It is true. When I rising up wired interface wicd is putting down wifi interface. And vice versa. No idea what to do. I tried to manage with wicd client applet, but I can not figure out configuration for both eth and wlan being up.
I would disable wicd and configure the two interfaces in rc.inet1.conf instead.
See here to configure your wireless network in rc.inet1.conf. Don't use the old method - rc.wireless.conf.
I've been following a thread on the Scientific Linux forum about Network Manager, specifically its command-line interface nmcli. It seems to have been giving these enterprise Linux admins numerous headaches. (Not the fault of Scientific Linux, of course.)
I doubt that the wicd developer is as useless as the Red Hat developers who put NM together but sometimes it's much easier to do things the way they were intended to be done, without all the garbage on top. That's why Slackware lets you configure your system the hard way, which nearly always ends up the easy way.
That's why Slackware lets you configure your system the hard way, which nearly always ends up the easy way.
Well said. Great motto for Slackware. Maybe we should ask Volkerdi to put in some visible place. Let good news spread all the world. I think so. I am as husband (or wife) which always come back.
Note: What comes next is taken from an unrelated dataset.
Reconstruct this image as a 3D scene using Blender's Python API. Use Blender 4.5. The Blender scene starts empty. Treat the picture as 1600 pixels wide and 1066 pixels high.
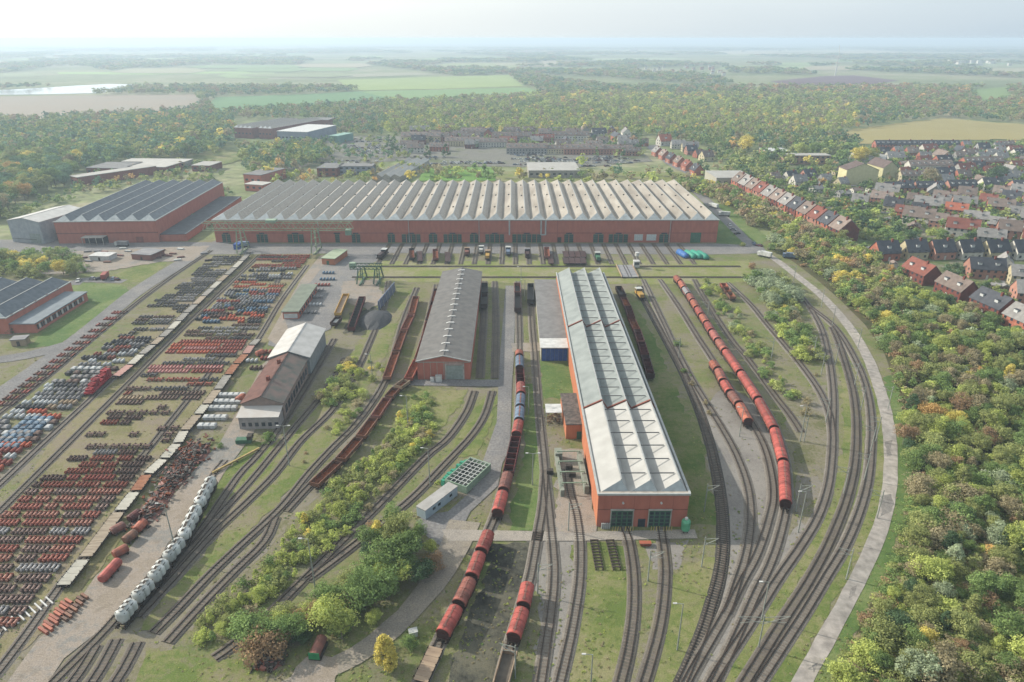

I configured network vi /etc/rc.d/rc.inet1.conf there is issue however. Computer always boots with hardware lock for wifi, I managed this by setting in rc.local
Code:
rfkill unblock all
but it does not work with script /etc/rc.d/rc.inet1 cause this script is executed earlier than rc.local, so during execution wifi is locked by hardware and cannot be raised by rc.inet1. What is elegant solution? I mean something different than hacking rc.inet1. What comes to my mind is to set in rc.local
Code:
rfkill unblock all
/etc/rc.d/rc.inet2 wlan2_restart
but is inot very elegant. I mean to start twice the same interface during boot. It should be enough only one attempt.
Wicd is also causing troubles. Even if I changed /etc/rc.d/rc.wicd to non-executable wicd anyway starts.
The last issue solved. It was due to desktop settings.
You could add the rfkill command before rc.inet1 is called in /etc/rc.d/rc.M
In 14.2, you'd want to add it before line 97. Or, actually, you could add it in the if/then statement for rc.inet1 so it is run only when rc.inet1 is run (not that it likely matters).
Although not ideal, sometimes replacing rc.inet1 with an implementation of your own is the cleanest approach.
I'm currently trying this out on a wifi only laptop:
/etc/rc.d/rc.inet1:
Code:
#!/bin/sh
case "${1:-start}" in
start) ip -batch - <<-EOF
address flush dev lo
address add 127.0.0.1 dev lo
link set lo up
EOF
if [ ! -e /var/run/wpa_supplicant/wlan0 ]; then
iw reg set GB
wpa_supplicant -B -c /etc/wpa_supplicant/wlan0.conf -i wlan0 >/dev/null
fi
dhcpcd -q -b -L -M wlan0
;;
stop) dhcpcd -q -k
ip link set wlan0 down
if [ -e /var/run/wpa_supplicant/wlan0 ]; then
/usr/sbin/wpa_cli -i wlan0 terminate >/dev/null
# Note: PATH doesn't contain /usr/sbin/ when invoked from rc.6
# so we have to use the fullpath to wpa_cli here.
fi
;;
esac
If you were to try something like this you could stick your rfkill command in where I've got the 'iw reg set'.
Before this, I was using a wpa_cli "action" script to run dhclient when supplicant connected, which also seemed to be working well, but I wanted to try out dhcpcd's 'master' mode to see if it worked any better this way.
I've never had need of a front end like wicd or network-mangler. The underlying components seem to work just fine without them once you learn to use them, but maybe that's because my needs are pretty simple.